Senior percussionist Tommy Dainko is the unassuming type. Talking with him for any length of time, one would never know that last spring he received Lamont’s highest student honor, the Presser Undergraduate Scholar Award, which recognizes outstanding musical and academic merit and comes with a $4000 prize.

Dainko, a Colorado native, started piano lessons at age seven. When band began in fifth grade, he gravitated towards percussion because of its keyboard instruments, but “it didn’t feel serious,” Dainko said, until his sophomore year of high school. When he began percussion lessons his senior year, it just so happened that his teacher, Mike van Wirt (now a member of the Colorado Symphony) was a Lamont alumnus.

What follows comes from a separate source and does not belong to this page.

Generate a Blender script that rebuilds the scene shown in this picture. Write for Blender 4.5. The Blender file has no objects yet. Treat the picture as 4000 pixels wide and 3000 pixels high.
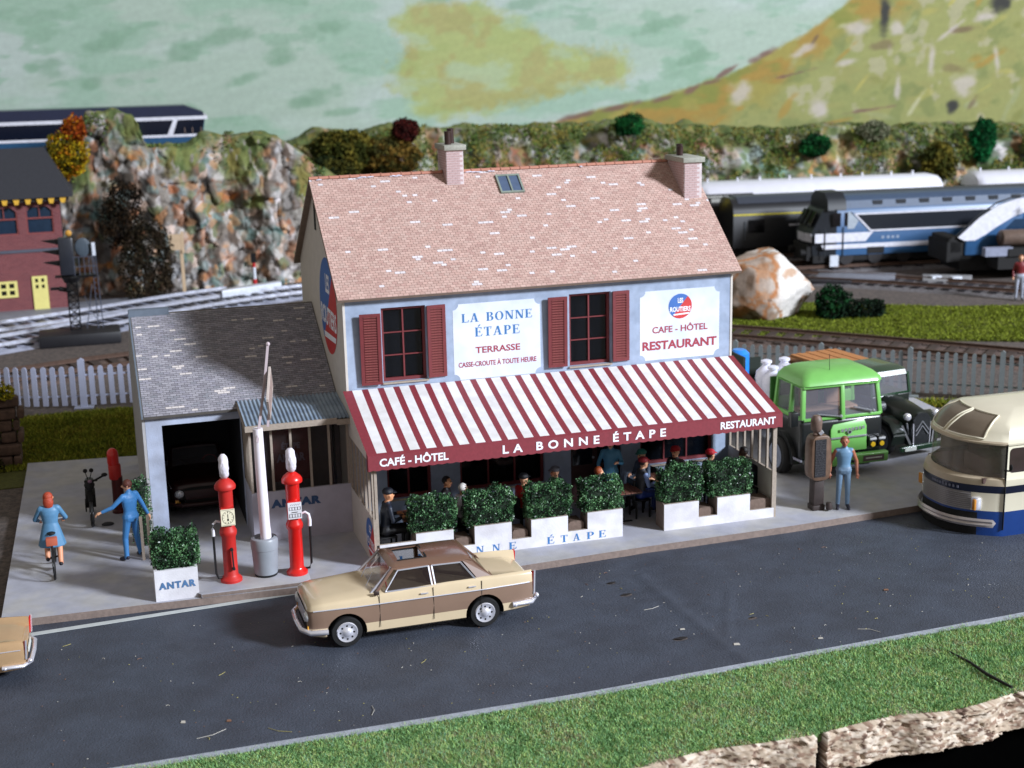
import bpy, bmesh, math, random
import numpy as np
from mathutils import Vector, Matrix
random.seed(7); rng = np.random.default_rng(7)
PI = math.pi; R = math.radians
scn = bpy.context.scene
col = scn.collection

# ---------------------------------------------------------------- camera
cam = bpy.data.cameras.new('camera'); camo = bpy.data.objects.new('camera', cam); col.objects.link(camo)
PITCH, YAW, ROLL = .24199, .29223, -.021964
cp, sp, cy_, sy_ = math.cos(PITCH), math.sin(PITCH), math.cos(YAW), math.sin(YAW)
FW = Vector((sy_*cp, cy_*cp, -sp)); RT = Vector((cy_, -sy_, 0)); UP = RT.cross(FW)
cr, sr = math.cos(ROLL), math.sin(ROLL)
RT, UP = cr*RT + sr*UP, -sr*RT + cr*UP
mw = Matrix((RT, UP, -FW)).transposed().to_4x4(); mw.translation = Vector((-5.1889, -29.529, 10.5831))
camo.matrix_world = mw
cam.lens = 50.52; cam.sensor_width = 36; cam.clip_start = .5; cam.clip_end = 400
cam.dof.use_dof = True; cam.dof.focus_distance = 27.5; cam.dof.aperture_fstop = .55
scn.camera = camo
scn.render.resolution_x = 1024; scn.render.resolution_y = 768

# ---------------------------------------------------------------- light: an indoor layout lit by one window on the right
w = bpy.data.worlds.new('World'); scn.world = w; w.use_nodes = True
bg = w.node_tree.nodes['Background']; bg.inputs[0].default_value = (1.0, .93, .85, 1); bg.inputs[1].default_value = .34
la = bpy.data.lights.new('window_light', 'AREA'); la.shape = 'RECTANGLE'; la.size = 19; la.size_y = 22
la.energy = 430000; la.color = (.84, .90, 1.0)
lo = bpy.data.objects.new('window_light', la); col.objects.link(lo)
AZ, EL, DIST = (.72, -.69), R(26), 150
n_ = math.hypot(*AZ)
ld = Vector((AZ[0]/n_*math.cos(EL), AZ[1]/n_*math.cos(EL), math.sin(EL)))
lo.location = Vector((4, 2, 1)) + ld*DIST
lo.rotation_euler = ld.to_track_quat('Z', 'Y').to_euler()
vs = scn.view_settings; vs.view_transform = 'Standard'; vs.look = 'None'; vs.exposure = 0; vs.gamma = 1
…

“No other kids were serious about music in my school,” said Dainko, so he asked his band director and private teacher about college programs. When Dainko applied to Lamont, percussion faculty John Kinzie wrote to him personally and offered what ended up being the first of several complimentary lessons. After his successful audition, that level of individual attention helped convince the young percussionist to enroll.

Among Dainko’s standout experiences at Lamont was rehearsing and performing with the Modern Music Ensemble last year, a year when many schools only offered virtual learning. “I had friends who were not sitting in an ensemble for months,” he said. By contrast, trombone professor Richard Harris encouraged Dainko’s group to do more and go further; they commissioned a piece from student composer Alex Niederberger and prepared enough repertoire to give a full-length recital. “It was so great to get to do all that music with close friends.”

Another highlight was the open-door policy maintained by many faculty, especially musicology professors Gillian Gower, Petra Frazier, and professor emerita Antonia Banducci. “They were always so helpful if I ever reached out,” Dainko told me, “and were always willing to set time aside for me to chat one on one.” Due in part to this mentorship, musicology now figures strongly in his graduate school plans.

In addition to his passion for chamber music, Dainko intends to delve into the field of ethnomusicology, looking specifically at the interaction between folk music traditions and art music, among other genres. (One current project involves an analysis of folk music employed as a narrative device in video games.) The Presser award funds have helped to serve both of those aims, paying for new mallets, a new laptop, and sheet music.

At a time of year when most music students have yet to begin their college auditions, Dainko has already been accepted to the Royal Conservatoire of Scotland and the Royal Northern College of Music in Manchester, England. The schools attracted him for two principal reasons: their percussion and musicology programs are renowned, and Dainko’s mother is English, giving him dual citizenship with the UK.

As for his career goals, Dainko is sanguine. “It would be really cool,” he said, to eventually become part of the gaming world. Or to go into musicology. Or to play percussion professionally. Or a combination of those things. One thing is certain: no matter what Dainko decides to dedicate himself to, Lamont’s doors will always be open to him.